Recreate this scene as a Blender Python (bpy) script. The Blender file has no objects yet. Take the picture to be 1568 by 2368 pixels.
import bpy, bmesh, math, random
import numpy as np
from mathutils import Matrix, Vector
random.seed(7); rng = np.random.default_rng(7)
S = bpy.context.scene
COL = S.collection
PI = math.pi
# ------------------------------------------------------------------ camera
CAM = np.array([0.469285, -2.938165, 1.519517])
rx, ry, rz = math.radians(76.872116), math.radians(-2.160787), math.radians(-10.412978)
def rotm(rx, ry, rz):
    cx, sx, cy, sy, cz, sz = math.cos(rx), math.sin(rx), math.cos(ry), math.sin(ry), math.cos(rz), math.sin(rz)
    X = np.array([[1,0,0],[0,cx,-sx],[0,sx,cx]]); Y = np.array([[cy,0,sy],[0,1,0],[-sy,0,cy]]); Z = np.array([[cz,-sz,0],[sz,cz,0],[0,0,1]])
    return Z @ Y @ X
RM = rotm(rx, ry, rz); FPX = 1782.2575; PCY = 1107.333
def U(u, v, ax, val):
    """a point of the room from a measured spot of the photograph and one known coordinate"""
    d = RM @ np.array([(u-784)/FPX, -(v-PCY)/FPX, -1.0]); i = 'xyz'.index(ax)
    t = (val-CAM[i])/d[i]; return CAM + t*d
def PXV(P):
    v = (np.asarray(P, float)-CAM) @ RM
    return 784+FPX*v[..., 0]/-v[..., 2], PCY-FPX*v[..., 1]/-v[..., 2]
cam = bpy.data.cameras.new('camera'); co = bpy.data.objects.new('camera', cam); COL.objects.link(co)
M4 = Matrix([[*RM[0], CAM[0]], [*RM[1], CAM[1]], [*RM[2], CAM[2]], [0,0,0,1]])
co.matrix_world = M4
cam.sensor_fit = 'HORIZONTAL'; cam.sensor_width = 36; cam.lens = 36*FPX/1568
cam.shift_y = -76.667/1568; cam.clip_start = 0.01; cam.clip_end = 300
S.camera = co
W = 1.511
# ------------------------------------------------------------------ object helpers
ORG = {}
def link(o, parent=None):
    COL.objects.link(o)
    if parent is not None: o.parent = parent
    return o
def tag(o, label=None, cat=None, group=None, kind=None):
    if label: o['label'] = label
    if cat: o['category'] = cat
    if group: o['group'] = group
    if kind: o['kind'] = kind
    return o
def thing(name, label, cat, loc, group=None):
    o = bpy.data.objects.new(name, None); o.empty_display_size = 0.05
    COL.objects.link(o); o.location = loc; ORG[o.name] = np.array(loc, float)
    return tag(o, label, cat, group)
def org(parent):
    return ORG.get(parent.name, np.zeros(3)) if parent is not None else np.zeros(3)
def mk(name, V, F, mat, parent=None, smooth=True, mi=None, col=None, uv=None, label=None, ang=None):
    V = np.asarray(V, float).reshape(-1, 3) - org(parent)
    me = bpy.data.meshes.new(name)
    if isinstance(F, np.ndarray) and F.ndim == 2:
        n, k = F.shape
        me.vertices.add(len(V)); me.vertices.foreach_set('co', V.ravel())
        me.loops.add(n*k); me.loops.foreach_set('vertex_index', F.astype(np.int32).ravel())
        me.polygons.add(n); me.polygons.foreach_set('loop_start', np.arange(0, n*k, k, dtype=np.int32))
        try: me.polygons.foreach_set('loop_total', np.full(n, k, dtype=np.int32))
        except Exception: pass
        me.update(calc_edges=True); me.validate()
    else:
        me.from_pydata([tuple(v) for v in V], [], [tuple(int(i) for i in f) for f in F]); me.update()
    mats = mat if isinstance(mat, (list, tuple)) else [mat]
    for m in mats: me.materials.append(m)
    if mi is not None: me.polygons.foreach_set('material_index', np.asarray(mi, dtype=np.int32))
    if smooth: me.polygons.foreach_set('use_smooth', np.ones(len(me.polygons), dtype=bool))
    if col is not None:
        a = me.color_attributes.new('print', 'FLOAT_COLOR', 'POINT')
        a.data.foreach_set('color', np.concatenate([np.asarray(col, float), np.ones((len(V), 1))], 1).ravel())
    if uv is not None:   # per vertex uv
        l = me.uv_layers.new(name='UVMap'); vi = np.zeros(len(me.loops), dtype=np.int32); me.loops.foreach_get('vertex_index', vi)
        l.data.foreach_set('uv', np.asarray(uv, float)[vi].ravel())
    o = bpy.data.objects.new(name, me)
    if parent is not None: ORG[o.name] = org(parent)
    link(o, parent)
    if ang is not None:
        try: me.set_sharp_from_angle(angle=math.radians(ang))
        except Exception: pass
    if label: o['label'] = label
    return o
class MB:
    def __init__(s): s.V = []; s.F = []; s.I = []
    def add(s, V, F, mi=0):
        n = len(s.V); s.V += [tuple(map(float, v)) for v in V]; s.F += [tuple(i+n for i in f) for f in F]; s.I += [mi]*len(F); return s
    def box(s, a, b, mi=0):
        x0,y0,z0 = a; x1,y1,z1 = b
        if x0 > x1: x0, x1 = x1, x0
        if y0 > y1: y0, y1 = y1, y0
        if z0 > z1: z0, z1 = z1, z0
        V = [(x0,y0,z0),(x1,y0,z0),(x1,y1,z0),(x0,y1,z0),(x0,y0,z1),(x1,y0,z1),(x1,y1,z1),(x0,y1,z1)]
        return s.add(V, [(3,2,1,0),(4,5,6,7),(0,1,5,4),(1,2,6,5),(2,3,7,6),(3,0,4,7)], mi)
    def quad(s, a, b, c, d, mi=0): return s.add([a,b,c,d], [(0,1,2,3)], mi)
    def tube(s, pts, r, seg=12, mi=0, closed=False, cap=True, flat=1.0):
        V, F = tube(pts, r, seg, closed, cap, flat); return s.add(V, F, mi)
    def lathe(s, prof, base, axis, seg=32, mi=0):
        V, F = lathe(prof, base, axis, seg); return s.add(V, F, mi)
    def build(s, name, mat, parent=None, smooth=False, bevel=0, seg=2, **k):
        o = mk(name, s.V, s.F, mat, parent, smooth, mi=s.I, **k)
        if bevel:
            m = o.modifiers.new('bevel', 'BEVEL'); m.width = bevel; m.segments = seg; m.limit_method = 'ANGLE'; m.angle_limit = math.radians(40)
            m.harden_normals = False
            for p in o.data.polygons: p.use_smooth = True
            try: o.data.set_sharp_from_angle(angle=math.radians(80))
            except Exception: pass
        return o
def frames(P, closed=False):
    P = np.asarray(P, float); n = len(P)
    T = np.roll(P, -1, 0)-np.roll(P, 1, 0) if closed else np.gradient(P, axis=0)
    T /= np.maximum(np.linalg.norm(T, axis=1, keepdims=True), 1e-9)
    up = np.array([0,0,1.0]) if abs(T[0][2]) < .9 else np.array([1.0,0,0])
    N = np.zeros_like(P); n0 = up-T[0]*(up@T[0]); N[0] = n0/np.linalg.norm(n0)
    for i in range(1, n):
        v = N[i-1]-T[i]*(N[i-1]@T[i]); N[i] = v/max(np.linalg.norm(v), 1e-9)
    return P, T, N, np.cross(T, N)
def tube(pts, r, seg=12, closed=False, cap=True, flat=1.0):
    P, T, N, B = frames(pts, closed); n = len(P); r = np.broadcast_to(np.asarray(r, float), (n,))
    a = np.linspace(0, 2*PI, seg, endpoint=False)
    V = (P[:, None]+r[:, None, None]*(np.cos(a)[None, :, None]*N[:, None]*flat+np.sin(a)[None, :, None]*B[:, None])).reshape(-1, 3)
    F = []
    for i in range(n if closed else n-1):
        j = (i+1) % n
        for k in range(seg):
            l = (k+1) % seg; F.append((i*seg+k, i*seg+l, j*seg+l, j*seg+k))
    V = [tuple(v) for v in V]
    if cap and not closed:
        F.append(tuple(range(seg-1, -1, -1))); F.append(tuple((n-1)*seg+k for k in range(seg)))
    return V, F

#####

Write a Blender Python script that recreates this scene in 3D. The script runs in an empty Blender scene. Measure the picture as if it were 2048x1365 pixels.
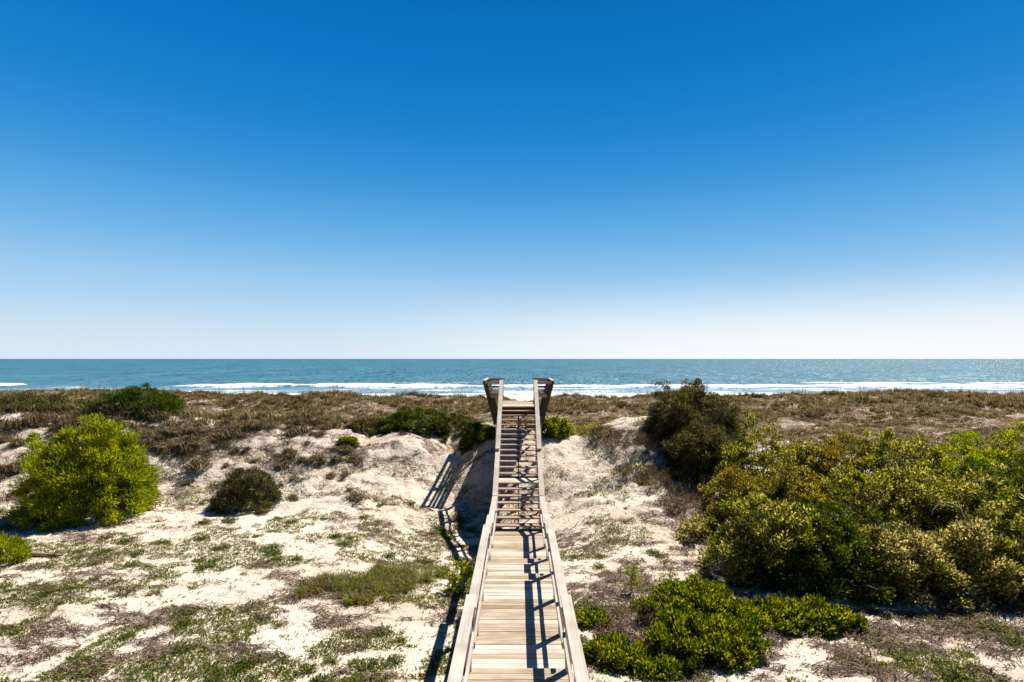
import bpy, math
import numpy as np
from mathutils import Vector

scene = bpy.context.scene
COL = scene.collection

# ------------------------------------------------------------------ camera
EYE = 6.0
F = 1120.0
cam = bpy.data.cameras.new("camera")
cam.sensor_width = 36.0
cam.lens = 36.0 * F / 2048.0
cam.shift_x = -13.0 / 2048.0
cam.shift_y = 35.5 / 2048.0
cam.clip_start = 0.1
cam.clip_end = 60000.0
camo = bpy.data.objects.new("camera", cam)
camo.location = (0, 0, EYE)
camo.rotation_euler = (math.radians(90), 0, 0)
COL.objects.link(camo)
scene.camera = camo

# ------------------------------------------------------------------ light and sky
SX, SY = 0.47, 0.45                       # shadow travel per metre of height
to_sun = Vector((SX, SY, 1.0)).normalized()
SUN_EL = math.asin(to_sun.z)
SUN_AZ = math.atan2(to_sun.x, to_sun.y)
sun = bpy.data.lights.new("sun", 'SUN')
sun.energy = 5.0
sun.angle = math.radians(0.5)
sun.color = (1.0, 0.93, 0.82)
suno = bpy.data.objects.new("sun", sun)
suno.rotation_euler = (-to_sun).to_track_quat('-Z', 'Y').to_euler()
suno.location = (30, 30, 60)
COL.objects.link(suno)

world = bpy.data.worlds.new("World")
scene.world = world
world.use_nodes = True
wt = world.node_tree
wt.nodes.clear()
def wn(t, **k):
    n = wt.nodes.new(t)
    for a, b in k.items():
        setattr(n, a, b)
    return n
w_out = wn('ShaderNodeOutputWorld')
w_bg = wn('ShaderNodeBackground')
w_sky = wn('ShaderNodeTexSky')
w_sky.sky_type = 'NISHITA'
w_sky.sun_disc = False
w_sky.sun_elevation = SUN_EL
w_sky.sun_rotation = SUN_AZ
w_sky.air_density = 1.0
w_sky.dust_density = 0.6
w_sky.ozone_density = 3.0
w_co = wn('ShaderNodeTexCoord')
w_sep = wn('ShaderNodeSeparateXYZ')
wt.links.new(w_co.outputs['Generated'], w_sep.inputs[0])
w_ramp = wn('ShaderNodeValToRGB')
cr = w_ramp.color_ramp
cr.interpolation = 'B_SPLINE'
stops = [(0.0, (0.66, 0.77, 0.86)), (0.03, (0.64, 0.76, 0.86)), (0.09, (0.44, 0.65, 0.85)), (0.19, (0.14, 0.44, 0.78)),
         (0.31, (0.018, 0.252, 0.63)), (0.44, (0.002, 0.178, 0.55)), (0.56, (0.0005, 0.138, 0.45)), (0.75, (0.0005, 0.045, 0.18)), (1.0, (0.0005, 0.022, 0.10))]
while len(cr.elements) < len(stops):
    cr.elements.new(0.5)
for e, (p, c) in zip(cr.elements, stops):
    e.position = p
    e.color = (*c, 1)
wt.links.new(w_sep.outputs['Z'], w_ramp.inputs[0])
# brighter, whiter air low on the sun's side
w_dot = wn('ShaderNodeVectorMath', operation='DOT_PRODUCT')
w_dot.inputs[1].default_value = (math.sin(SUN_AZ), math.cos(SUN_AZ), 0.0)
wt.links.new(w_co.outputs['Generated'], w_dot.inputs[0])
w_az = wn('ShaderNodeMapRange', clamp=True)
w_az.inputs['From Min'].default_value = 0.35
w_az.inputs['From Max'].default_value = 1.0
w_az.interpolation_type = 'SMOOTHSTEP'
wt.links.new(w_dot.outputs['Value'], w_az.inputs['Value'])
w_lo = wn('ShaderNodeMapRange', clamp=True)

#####

**Objective**
Locate the lines above that hold the word "Python". Show every one of them.

**Correct response**
Recreate this scene as a Blender Python (bpy) script. The Blender file has no objects yet. Take the picture to be 1568 by 2368 pixels.
Write a Blender Python script that recreates this scene in 3D. The script runs in an empty Blender scene. Measure the picture as if it were 2048x1365 pixels.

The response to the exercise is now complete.